For both sexes the courage to commit goes hand in hand with building a loving, long-term relationship. If you resist examining your emotional history and the ways in which commitment anxieties may subtly, or not so subtly, be affecting your personal life, you run the risk of establishing and repeating self-defeating patterns.

ACKNOWLEDGING YOUR DIFFICULTIES

Whether you are a man or a woman, unresolved commitment conflicts reveal themselves in a myriad of ways. They are written in our fantasies and in our expectations, in our dreams and in our nightmares; they show up in the relationships we start and the relationships we avoid, in the people we choose and in the people who choose us. Within a relationship commitment issues show up
in the ways we handle everything from time and money to holidays and vacations.
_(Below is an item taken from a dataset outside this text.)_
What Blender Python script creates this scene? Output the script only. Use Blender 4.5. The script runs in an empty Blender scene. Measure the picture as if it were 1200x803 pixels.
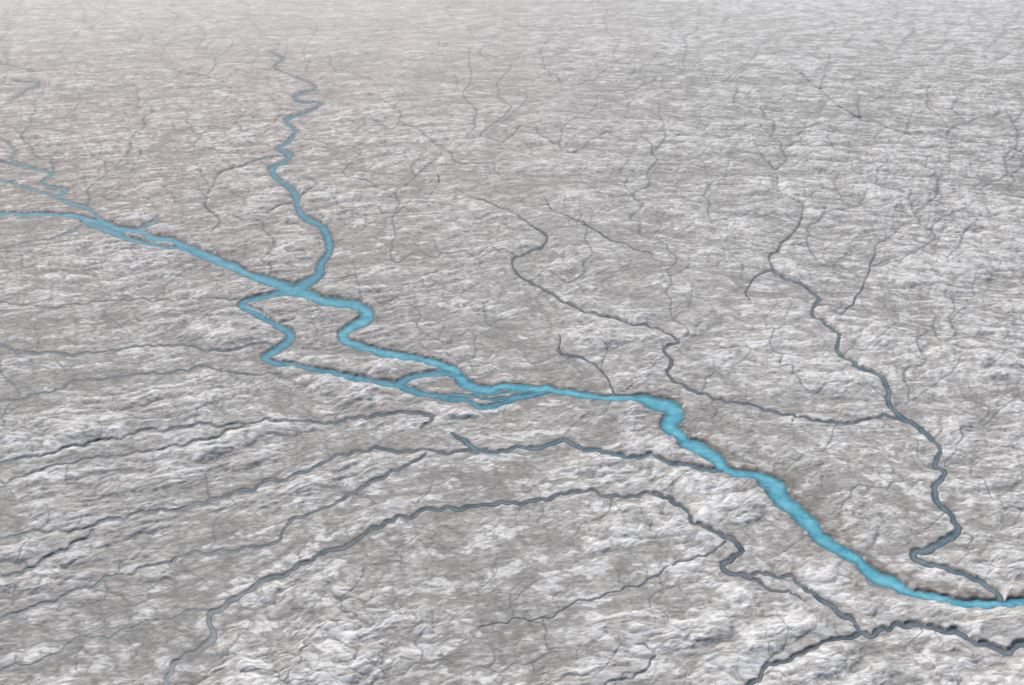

Like Tom and Susan, many of us work long and hard to convince ourselves and everyone else in our lives that we don’t have any problems making a commitment. We always have an explanation as to why our relationships don’t work out, and typically that explanation has nothing to do with fear. We blame chemistry, we blame our culture, we blame the past loves who caused us pain, we blame circumstances, and most important we blame our partners’ problems. We put forth these explanations because we haven’t resolved
our own
conflicts.

LABELING THE COMMITMENT PROBLEM AND WHY THAT MAKES US UNCOMFORTABLE

As you read about the men and women in this book, you may find certain situations and patterns strikingly familiar, and yet you may resist wanting to see yourself as someone with “commitment problems.” We feel a great deal of your resistance may be directly related to a monster that we helped create.

When we wrote
Men Who Can’t Love
, we introduced the term
commitmentphobia
as a way of describing people who experience claustrophobic reactions to the notion of “forever after.” We believe the word to be descriptive and accurate, but we appreciate the point of view of those who argue that it is not a “real” word. We also understand the annoyance of those who complain that it sometimes seems as though one cannot pick up a magazine or turn on a television talk show without hearing someone referred to as a commitmentphobic.

For each of us, relationship experiences are unique. They are so complex and so varied that it’s hard to imagine that they fall under one label. To make them do so may feel unfair, judgmental, and almost insulting. None of us wants to think of ourselves as “types” of any kind, let alone commitmentphobic types. Nonetheless when external details are stripped away, human behavior tends to get reduced to a few basic dynamics. We believe very firmly that unresolved commitment conflict is one of these basic dynamics.